Teaching at the Center for Near Eastern Studies at UCLA (University of California, Los Angeles) began in 1957 with just four scholars. “From a core of four scholars in 1957, the faculty corps involved in Middle Eastern and Islamic studies at UCLA has grown to include more than 60 individuals across the humanities, social sciences and professional fields.”
The University of Texas (Austin) prides itself for a long history of academic focus on the Middle East. Its Center for Middle Eastern Studies was set up in 1960 and offers some 300 Middle East languages and area studies courses each year. “Today, the Middle Eastern Studies programmes bring together more than 150 scholars in 22 departments throughout the University, who offer nearly 300 Middle East language and area studies courses each year.”
The University of Chicago states that its Center for Middle Eastern Studies, which focuses on the region stretching from Morocco to Kazakhstan, was established in 1965. “The study of the region extending from Morocco to Kazakhstan since the rise of Islam is coordinated, encouraged, and stimulated at the University of Chicago by the Center for Middle Eastern Studies (CMES).”
The Center for Middle Eastern Studies at Harvard University was “founded in 1954. The Center’s original mandate covered both the classical and modern aspects of the region, but, as is reflected in its endeavours today, its interests soon grew to include Islamic societies and cultures worldwide.”
There is also the American Oriental Society, which proclaims its founding year in 1842, making her the oldest American learned society devoted to Eastern civilisations. But although there are many other respectable Centers and Departments of Middle Eastern Studies, which I am not going to mention, one of the most interested universities in the Middle East Studies is certainly Yale, which claims that it started them since the 18th century.

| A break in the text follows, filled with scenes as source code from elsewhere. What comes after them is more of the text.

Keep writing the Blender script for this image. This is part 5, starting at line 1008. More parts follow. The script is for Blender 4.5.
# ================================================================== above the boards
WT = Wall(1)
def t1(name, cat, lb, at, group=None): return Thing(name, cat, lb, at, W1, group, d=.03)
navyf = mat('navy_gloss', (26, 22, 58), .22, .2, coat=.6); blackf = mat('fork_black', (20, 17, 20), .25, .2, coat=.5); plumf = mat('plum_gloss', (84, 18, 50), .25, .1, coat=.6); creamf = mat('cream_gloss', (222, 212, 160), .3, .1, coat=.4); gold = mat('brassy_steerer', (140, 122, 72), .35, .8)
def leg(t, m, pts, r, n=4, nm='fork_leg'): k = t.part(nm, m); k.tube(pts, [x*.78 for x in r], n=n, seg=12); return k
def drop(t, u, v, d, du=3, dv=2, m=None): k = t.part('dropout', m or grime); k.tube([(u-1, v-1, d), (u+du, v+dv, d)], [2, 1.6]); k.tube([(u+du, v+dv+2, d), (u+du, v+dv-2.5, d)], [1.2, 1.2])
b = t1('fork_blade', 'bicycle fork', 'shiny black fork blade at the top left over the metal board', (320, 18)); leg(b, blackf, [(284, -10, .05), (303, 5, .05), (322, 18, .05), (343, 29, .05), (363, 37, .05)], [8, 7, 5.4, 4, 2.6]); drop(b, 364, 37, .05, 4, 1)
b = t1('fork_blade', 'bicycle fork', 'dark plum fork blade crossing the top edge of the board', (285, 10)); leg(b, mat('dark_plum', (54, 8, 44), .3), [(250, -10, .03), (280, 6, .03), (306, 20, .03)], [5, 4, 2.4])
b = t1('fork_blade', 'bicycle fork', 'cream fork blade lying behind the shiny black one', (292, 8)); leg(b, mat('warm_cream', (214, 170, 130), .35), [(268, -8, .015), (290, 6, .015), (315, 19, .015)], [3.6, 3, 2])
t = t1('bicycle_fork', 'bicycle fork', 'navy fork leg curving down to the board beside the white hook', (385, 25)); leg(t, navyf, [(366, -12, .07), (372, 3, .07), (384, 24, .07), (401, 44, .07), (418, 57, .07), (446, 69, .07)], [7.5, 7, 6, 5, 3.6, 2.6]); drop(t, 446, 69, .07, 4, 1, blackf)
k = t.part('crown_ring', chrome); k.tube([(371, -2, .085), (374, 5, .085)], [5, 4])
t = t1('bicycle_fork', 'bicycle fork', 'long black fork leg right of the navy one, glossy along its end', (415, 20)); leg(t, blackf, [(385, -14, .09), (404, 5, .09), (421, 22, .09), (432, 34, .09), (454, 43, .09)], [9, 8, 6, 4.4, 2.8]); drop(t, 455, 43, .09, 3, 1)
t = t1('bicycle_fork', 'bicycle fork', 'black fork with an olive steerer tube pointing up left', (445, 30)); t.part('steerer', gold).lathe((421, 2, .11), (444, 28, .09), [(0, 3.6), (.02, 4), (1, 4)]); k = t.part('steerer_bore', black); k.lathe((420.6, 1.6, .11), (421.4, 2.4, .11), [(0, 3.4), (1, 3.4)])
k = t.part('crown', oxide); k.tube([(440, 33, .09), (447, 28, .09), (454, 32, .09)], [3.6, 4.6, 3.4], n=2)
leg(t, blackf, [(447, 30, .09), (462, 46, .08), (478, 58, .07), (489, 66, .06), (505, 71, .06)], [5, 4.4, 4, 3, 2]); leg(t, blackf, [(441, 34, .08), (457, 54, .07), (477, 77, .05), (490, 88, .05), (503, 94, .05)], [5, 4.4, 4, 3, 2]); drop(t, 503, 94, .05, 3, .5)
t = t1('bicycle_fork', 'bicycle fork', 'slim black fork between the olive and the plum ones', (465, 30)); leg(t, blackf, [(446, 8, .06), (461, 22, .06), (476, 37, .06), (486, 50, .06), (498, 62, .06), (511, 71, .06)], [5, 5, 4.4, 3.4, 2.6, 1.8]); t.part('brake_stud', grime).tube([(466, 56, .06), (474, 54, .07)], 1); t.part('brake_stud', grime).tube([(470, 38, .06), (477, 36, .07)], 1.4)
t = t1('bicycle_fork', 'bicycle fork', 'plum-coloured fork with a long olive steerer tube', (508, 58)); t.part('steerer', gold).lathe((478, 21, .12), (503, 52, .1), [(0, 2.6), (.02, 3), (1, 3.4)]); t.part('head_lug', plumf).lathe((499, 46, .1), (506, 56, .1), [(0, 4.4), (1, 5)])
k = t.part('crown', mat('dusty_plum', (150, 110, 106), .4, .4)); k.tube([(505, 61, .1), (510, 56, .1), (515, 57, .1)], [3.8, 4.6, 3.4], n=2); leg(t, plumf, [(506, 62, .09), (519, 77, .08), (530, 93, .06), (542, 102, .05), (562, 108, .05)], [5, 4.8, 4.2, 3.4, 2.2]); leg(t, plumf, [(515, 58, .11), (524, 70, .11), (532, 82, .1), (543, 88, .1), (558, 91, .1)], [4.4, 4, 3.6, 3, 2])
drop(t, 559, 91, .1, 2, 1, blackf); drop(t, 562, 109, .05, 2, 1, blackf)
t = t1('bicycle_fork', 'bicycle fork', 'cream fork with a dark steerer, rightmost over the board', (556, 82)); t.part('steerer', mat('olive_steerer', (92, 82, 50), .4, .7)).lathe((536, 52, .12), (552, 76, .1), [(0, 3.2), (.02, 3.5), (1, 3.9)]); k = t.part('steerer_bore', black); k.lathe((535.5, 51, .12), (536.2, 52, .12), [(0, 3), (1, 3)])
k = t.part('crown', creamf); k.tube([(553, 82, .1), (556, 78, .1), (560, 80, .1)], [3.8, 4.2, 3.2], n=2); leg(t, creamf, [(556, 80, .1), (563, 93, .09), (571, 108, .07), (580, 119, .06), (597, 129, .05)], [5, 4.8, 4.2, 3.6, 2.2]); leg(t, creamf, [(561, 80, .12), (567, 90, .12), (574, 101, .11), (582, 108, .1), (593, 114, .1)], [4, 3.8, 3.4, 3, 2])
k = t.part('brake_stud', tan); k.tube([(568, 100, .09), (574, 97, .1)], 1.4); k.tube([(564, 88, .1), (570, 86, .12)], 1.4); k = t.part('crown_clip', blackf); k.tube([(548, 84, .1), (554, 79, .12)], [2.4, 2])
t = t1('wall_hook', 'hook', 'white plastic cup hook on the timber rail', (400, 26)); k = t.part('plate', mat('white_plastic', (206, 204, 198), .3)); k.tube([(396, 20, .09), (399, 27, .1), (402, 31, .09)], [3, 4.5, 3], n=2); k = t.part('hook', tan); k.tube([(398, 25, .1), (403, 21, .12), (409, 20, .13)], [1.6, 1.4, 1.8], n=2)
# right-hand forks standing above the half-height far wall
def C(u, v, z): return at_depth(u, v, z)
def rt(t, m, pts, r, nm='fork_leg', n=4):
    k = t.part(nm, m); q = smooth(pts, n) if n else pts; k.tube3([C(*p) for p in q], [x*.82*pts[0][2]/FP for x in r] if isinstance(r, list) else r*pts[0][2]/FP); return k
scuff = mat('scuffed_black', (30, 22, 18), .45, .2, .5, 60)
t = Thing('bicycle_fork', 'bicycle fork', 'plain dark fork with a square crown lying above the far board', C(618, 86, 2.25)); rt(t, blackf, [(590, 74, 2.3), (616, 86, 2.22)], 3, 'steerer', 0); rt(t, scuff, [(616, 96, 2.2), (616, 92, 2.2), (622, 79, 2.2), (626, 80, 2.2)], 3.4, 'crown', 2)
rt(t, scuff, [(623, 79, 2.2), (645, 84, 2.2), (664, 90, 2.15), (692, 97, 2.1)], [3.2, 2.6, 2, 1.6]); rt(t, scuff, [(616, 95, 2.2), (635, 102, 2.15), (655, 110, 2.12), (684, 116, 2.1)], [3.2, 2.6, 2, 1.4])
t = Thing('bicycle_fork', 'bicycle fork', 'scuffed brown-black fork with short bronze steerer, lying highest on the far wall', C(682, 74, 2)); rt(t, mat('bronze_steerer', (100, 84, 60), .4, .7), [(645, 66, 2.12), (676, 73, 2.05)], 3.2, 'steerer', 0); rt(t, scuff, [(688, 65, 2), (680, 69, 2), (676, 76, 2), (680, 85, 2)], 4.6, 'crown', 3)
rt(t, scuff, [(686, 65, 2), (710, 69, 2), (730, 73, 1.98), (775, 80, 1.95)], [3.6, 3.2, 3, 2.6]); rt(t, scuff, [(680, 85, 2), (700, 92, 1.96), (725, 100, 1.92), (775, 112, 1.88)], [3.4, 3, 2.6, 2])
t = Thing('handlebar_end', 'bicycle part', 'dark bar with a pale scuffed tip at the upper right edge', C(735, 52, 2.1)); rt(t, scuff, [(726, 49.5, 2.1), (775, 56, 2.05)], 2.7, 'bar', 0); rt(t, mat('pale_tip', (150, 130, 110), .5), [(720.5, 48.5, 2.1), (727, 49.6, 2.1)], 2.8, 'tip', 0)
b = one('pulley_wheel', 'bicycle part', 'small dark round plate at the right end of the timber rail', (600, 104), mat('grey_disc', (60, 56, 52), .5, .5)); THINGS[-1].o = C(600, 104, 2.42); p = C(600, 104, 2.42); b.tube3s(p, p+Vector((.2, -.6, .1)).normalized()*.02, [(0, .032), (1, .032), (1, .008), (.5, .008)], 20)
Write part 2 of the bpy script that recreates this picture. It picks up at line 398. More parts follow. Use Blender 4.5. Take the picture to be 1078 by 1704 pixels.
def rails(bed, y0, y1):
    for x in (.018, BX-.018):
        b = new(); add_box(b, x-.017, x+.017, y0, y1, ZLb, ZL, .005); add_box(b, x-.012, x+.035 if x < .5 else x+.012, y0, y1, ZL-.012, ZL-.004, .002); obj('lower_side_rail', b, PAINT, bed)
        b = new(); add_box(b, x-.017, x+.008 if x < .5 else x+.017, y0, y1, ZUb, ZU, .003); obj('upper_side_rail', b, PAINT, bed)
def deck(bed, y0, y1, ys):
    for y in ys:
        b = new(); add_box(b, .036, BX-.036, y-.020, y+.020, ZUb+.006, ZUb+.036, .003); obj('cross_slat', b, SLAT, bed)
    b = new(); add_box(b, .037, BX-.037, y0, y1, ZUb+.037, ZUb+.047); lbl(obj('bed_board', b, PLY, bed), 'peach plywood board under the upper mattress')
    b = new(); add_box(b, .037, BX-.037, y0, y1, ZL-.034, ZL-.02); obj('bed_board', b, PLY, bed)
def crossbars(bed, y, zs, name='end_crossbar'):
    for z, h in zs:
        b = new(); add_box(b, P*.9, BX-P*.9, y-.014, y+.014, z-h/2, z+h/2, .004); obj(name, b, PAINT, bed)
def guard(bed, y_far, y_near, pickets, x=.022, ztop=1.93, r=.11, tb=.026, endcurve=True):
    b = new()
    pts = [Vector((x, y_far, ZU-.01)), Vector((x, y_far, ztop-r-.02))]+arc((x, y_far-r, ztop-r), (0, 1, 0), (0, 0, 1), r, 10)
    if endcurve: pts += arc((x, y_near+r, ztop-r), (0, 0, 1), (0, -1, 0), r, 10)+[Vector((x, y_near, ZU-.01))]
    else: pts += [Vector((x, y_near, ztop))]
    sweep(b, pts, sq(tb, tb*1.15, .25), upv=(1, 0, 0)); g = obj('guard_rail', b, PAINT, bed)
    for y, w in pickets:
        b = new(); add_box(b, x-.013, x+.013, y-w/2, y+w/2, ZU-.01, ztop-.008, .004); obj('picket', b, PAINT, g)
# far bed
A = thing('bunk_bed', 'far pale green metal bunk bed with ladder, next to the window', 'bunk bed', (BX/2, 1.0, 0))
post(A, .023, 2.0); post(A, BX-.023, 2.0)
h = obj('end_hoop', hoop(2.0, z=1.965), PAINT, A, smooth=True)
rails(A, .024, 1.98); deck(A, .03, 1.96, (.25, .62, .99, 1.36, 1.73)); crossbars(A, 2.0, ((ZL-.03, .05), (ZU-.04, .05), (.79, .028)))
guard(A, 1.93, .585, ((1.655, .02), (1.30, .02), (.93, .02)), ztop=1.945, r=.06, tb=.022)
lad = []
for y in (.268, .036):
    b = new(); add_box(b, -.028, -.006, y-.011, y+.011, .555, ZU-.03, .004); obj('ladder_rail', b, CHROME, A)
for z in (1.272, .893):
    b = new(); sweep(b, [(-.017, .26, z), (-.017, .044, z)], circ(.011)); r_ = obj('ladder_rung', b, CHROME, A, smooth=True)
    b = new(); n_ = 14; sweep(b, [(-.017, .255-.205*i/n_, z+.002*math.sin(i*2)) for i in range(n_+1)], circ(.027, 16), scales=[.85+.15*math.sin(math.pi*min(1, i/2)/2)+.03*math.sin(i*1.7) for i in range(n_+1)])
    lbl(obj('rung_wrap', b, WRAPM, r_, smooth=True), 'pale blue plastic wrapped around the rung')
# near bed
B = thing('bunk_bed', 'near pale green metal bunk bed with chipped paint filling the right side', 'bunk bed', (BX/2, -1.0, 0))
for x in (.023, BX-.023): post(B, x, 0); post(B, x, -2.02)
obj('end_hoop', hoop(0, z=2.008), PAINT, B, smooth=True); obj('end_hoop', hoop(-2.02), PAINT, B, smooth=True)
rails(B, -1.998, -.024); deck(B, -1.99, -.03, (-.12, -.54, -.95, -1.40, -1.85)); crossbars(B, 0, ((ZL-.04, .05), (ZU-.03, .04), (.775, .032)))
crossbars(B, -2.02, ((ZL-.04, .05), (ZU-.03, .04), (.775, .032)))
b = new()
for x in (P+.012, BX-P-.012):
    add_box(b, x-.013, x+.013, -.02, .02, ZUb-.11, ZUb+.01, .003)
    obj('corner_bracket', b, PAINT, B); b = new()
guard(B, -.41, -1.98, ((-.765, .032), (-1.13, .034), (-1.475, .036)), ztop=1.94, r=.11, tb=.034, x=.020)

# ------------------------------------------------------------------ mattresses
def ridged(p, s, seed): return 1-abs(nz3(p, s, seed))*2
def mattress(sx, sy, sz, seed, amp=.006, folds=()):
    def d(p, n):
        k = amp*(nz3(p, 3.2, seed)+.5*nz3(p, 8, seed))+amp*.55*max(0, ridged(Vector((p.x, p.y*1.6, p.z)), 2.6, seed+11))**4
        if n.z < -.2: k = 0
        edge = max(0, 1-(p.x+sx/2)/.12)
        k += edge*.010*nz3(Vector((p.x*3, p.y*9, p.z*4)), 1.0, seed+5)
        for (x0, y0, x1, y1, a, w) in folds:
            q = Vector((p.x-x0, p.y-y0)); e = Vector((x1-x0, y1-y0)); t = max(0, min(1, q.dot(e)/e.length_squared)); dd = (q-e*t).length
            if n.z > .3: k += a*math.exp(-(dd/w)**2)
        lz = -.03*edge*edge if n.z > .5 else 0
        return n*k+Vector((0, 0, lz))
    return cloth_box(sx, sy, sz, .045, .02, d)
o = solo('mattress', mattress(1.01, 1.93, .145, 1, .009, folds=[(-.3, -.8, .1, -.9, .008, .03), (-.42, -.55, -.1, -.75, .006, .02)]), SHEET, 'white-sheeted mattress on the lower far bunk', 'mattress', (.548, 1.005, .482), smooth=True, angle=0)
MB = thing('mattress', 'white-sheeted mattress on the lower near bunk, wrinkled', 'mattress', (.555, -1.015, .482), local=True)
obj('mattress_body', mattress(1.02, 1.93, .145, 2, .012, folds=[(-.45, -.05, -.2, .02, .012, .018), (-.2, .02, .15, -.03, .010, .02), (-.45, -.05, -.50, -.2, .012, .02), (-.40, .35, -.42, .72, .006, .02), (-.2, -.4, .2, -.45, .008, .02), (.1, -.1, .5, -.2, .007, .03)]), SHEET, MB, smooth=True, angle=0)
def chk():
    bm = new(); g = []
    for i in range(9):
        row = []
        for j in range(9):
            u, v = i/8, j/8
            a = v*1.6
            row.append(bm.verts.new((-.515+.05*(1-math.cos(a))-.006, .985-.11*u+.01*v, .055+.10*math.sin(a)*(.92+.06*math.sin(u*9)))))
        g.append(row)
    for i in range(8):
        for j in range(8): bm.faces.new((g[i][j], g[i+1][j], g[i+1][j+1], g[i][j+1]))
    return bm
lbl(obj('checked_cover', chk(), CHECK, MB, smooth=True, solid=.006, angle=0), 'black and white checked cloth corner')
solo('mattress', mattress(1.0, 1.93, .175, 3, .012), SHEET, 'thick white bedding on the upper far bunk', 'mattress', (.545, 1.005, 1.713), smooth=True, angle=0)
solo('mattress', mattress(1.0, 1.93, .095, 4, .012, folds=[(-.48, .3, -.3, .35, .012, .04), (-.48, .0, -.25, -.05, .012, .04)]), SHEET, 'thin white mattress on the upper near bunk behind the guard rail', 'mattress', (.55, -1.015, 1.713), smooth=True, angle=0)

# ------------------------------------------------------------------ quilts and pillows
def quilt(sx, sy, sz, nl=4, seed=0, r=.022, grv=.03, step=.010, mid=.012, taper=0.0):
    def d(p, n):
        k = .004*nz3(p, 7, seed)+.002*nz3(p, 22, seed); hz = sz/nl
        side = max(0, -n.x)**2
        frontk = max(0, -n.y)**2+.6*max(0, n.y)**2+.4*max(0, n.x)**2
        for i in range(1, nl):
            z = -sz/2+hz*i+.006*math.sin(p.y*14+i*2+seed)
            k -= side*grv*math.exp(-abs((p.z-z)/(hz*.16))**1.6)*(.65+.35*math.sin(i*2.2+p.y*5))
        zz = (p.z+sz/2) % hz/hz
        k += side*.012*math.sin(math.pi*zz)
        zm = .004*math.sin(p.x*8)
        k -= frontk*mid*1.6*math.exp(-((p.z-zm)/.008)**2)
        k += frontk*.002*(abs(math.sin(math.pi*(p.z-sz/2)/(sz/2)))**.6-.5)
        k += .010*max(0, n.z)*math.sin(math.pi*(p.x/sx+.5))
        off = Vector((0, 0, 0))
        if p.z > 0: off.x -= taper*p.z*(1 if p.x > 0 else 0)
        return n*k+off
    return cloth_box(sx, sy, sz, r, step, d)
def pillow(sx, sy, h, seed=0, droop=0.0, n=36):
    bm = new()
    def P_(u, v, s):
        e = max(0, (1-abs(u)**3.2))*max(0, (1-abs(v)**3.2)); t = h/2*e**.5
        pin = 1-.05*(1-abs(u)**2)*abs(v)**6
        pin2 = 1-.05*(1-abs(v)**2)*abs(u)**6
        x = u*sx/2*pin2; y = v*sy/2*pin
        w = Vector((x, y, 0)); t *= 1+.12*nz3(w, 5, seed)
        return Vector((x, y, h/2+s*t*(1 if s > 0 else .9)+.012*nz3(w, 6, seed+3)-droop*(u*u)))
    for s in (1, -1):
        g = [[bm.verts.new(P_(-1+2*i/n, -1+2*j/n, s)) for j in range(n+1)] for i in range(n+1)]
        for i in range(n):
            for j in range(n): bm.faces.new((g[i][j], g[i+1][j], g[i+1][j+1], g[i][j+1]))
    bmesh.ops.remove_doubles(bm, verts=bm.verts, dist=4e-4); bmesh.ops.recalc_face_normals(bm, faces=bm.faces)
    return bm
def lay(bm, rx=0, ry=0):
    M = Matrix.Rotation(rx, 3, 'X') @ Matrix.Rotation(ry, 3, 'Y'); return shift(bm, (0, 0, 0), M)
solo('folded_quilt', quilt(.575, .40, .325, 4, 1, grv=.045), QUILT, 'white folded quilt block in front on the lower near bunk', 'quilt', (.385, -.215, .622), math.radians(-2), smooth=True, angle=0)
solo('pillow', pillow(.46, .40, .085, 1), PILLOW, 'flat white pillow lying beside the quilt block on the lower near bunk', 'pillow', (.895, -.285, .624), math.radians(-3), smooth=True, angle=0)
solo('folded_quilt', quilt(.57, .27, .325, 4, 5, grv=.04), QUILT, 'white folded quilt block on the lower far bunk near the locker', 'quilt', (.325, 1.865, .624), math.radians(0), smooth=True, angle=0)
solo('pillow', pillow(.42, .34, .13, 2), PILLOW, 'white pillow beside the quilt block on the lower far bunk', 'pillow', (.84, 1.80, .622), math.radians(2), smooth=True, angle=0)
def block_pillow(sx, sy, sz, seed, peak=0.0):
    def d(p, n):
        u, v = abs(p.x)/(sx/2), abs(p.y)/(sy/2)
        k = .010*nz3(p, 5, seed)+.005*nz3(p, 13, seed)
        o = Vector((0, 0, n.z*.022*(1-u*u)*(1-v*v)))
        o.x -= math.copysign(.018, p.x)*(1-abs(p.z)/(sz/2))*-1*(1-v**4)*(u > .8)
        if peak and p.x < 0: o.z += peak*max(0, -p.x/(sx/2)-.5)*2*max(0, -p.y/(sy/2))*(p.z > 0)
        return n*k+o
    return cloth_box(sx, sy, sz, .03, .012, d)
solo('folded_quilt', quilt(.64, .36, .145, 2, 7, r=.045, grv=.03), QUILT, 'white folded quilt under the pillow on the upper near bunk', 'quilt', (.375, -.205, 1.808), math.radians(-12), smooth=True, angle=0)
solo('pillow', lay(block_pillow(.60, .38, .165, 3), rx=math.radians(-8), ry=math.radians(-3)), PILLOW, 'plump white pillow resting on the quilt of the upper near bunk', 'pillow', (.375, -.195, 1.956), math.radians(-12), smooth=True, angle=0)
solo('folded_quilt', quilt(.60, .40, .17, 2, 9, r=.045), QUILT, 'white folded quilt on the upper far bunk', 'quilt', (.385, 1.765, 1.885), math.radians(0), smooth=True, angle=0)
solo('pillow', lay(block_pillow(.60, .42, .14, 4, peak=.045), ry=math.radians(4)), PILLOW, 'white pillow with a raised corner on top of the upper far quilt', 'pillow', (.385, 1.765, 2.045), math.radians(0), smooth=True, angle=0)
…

With all those Middle East experts that have never been available neither to the British Empire nor to the French, America is still “lost in translation”!
It should be noted that since September 11, 2001, the studies of the Arabic language, Islam and the Middle East have gone through a significant revival in the United States. This interest is not only a popular concern, but also governmental. The US State Department has then announced new measures to encourage young students to register in the departments of Oriental languages and civilisations, usually called: Middle-East Studies.
Yet, the question is still the same: are you listening to your experts?